Festival participants don ornamental dresses and elaborate costumes that are worn just once a year. Other highlights of the Paro Festival include the Thongdrel on the last day.

Thongdrel is a huge religious scroll, usually with the image of Bhutanese protector deity, Guru Rimpoche, dressed in bright silk. The scroll is lowered on the last day of the Festival in the early hours of the morning, and is rolled back up before direct sunlight touches it.


This is another one of the great festivals of Bhutan. Like the Paro festival, its timing depends upon the Bhutanese lunar calendar, but usually occurs in September or October.

Because it is held in the populated capital of Bhutan, the Thimphu festival can be congested. This can make picture-taking challenging. One has to come early to secure a place to sit and watch the Festival.

The Thimphu festival takes place inside the capital-building courtyard. The capital building also houses the offices for the King, Ministry of Home Affairs, as well as summer residences for the monks when they move to the capital from their Punakha winter residence.



Although the origin and purpose of the festival cannot be exactly determined, the Jampa Lhakhang Drup is regarded as one of the most ancient and sacred of all festivals in the region. The tradition of people from this area is to congregate in a spirit of piety and festivity on the 15th day of the ninth month of the Bhutanese calendar.

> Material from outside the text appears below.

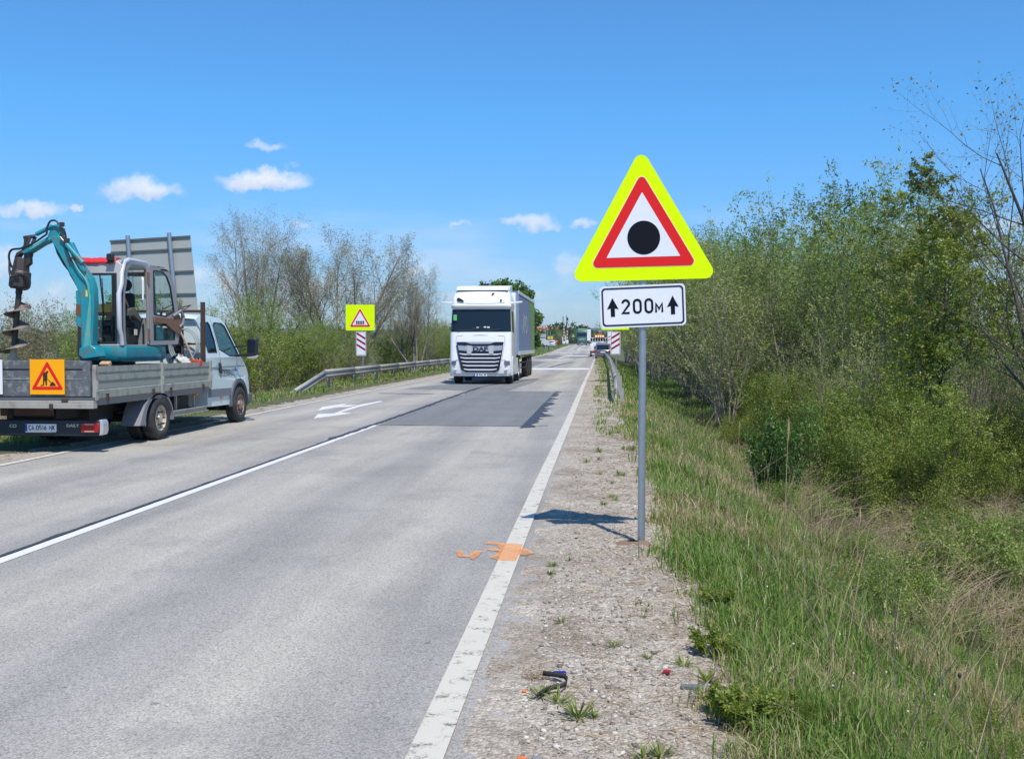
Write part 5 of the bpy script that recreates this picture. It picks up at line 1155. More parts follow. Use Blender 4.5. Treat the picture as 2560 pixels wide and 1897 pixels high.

The well-known historian on Bhutan, the late Dr. Michael Aris, pointed out that this ancient festival retained some remnants of the old Agricultural New Year, which falls at the winter solstice and which has almost disappeared from this part of the country.


Between 1616 AD and 1651 AD, Zhabdrung had to wage around five major wars against the invading forces of Desi Tsangpa Phuntsho Namgyel and his successors. The Bhutanese militia under the able guidance of Zhabdrung himself was able to defeat the invaders. During those wars, Lam Zhabdrung also sought the support of the guardian Deities, particularly Palden Lhamo and Pal Yeshey Goenbo.

Punakha Drubchen therefore celebrates two important events:

a) Worship of the guardian deities and presentation of the deities to the public through mask dances performed by the monks. b) Enactment of ancient military scenes by Pazaps.
Totally different than other Festivals in the Kingdom, the Domchey depicts the events of the 17thn century -- specifically, how the Shabdrung Ngawang Namgyel came to Bhutan from Tibet. When he came to Bhutan, Shabdrung Ngawang Namgyel brought valuable treasure from Tibet with him.

The Tibetan Army came to Punakha Dzong to retrieve the treasure and fought a battle with the Bhutanese defenders. In this festival, four different villages participate, each representing a different army that fought in this historic battle.